__Dataset excerpt__:

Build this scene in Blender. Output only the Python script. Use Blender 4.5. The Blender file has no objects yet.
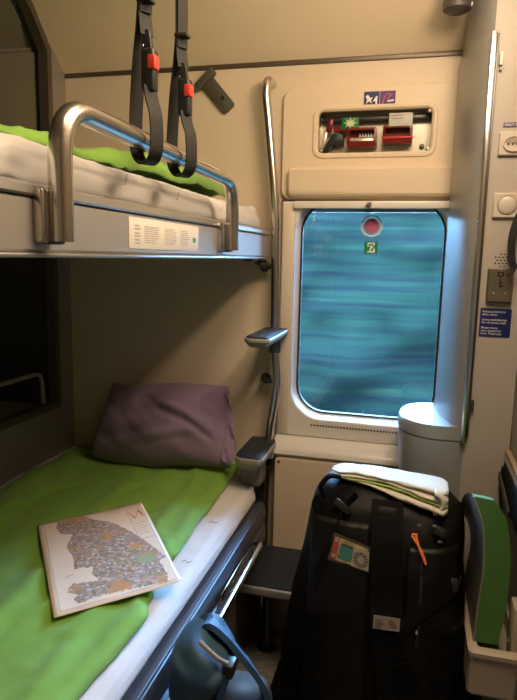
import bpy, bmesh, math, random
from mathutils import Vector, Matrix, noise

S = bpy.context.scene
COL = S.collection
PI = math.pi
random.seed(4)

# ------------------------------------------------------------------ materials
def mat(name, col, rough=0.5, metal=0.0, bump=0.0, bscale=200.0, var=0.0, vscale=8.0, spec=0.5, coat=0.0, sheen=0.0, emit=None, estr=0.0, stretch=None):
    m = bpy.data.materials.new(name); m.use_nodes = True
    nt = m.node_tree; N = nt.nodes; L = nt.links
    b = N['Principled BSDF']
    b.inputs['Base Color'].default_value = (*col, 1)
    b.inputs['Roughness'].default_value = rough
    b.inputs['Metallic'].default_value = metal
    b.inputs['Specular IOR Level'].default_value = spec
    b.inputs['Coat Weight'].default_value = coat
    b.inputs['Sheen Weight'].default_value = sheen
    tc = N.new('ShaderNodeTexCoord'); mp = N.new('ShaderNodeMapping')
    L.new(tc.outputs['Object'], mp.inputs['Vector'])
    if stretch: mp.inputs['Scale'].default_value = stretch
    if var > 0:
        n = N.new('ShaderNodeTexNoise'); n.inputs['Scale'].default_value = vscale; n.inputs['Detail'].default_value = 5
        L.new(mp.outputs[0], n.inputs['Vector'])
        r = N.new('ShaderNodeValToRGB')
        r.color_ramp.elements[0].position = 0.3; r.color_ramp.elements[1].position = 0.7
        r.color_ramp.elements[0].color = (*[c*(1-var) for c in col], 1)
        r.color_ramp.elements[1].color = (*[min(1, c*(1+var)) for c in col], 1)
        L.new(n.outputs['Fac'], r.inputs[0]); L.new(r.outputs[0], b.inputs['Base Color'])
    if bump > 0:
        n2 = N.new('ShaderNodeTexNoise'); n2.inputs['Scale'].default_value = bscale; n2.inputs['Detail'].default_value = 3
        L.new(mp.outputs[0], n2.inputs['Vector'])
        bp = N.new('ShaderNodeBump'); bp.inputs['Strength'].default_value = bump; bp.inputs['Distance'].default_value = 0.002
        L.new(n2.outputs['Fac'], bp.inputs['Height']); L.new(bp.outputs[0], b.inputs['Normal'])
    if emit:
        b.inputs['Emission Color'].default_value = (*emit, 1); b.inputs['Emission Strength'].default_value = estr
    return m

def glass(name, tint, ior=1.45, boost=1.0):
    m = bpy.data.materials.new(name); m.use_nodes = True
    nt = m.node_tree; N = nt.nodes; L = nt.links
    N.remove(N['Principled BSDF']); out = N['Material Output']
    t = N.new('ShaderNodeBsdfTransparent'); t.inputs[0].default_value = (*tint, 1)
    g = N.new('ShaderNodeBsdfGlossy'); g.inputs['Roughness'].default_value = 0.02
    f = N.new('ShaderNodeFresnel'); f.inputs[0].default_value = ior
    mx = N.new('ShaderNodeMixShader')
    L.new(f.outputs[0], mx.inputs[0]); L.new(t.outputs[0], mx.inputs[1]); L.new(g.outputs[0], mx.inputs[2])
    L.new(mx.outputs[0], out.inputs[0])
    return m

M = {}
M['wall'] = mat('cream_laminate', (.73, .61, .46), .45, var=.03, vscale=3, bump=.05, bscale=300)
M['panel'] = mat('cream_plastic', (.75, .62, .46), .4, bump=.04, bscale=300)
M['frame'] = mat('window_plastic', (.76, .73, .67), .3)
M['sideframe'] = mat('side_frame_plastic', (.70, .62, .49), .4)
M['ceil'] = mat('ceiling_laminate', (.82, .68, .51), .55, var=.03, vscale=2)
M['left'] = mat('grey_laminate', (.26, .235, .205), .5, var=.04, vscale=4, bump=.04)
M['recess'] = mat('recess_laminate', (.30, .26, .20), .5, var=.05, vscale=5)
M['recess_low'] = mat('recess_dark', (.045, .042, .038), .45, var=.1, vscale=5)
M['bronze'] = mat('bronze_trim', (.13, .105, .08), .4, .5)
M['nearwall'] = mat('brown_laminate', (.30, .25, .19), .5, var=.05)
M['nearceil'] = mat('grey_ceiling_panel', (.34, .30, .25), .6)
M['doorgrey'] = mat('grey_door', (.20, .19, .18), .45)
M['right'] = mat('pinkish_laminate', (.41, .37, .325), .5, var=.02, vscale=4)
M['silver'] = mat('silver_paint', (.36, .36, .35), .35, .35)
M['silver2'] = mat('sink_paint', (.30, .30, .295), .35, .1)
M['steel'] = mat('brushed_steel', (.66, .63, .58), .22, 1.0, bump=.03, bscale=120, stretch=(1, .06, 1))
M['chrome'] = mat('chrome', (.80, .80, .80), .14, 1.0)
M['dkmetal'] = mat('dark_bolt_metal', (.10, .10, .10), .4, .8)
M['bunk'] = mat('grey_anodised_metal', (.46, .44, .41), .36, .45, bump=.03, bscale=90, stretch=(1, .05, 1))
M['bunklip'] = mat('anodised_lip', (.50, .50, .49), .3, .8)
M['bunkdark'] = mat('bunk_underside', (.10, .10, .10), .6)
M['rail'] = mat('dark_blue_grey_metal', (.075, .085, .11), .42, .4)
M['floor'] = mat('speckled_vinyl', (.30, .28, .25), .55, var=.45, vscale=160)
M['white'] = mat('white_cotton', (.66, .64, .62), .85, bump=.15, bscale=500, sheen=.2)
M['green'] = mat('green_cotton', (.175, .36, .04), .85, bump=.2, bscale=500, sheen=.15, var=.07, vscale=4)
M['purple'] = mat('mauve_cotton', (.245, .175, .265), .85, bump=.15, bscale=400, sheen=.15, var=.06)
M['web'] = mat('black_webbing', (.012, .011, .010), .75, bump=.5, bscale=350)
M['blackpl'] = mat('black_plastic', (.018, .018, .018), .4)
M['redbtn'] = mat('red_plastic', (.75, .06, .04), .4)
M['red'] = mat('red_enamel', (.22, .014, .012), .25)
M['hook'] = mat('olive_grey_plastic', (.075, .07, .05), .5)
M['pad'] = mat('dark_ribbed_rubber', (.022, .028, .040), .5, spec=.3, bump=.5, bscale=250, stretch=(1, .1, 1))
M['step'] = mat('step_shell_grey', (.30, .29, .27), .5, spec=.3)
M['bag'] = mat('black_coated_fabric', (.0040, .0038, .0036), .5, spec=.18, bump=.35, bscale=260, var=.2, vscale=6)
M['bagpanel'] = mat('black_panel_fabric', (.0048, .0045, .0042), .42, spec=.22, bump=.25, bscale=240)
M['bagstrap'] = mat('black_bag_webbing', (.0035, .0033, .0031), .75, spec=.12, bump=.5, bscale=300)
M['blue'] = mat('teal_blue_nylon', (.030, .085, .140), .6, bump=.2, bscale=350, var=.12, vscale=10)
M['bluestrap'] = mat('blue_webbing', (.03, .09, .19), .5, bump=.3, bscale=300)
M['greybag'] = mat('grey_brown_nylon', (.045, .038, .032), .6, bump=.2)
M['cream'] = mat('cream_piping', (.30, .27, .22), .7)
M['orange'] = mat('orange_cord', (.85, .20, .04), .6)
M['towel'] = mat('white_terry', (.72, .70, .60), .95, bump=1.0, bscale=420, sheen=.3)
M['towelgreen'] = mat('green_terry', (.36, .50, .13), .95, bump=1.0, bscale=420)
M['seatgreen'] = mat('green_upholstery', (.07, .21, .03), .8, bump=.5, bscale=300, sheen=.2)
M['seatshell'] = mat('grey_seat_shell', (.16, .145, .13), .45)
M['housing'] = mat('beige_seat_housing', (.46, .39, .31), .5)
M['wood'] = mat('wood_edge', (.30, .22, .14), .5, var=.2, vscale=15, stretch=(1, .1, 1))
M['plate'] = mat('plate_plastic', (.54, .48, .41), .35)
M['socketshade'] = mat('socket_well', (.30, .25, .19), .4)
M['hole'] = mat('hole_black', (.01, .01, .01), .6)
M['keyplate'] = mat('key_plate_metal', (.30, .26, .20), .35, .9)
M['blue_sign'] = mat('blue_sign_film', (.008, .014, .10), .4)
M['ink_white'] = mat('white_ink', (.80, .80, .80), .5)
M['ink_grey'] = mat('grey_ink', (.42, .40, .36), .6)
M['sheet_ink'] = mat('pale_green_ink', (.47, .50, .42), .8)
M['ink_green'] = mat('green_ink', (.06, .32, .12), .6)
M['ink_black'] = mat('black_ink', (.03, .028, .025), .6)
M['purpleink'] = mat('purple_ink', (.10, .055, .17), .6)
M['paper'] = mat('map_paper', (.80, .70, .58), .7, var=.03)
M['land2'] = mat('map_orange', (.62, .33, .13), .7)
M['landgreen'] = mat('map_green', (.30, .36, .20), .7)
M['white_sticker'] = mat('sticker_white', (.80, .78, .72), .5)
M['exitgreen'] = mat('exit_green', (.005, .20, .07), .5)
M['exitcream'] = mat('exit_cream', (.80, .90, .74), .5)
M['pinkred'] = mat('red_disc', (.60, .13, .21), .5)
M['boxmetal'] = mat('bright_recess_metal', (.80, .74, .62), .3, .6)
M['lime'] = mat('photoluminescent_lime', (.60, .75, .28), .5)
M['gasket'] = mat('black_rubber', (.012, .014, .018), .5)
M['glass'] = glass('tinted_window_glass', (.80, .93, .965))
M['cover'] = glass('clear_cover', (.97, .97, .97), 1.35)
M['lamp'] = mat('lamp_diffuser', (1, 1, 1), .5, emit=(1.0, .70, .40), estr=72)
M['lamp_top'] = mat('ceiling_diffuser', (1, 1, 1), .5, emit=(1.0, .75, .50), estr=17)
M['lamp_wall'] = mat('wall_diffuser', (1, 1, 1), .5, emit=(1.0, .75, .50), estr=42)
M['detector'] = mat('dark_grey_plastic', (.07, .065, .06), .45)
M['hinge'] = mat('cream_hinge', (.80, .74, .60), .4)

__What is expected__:
Exactly as written, please give again the lines from the beginning of the listing through the line containing "random.seed(4)", inclusive, without any pictures.

__Output for this exercise__:
Build this scene in Blender. Output only the Python script. Use Blender 4.5. The Blender file has no objects yet.
import bpy, bmesh, math, random
from mathutils import Vector, Matrix, noise

S = bpy.context.scene
COL = S.collection
PI = math.pi
random.seed(4)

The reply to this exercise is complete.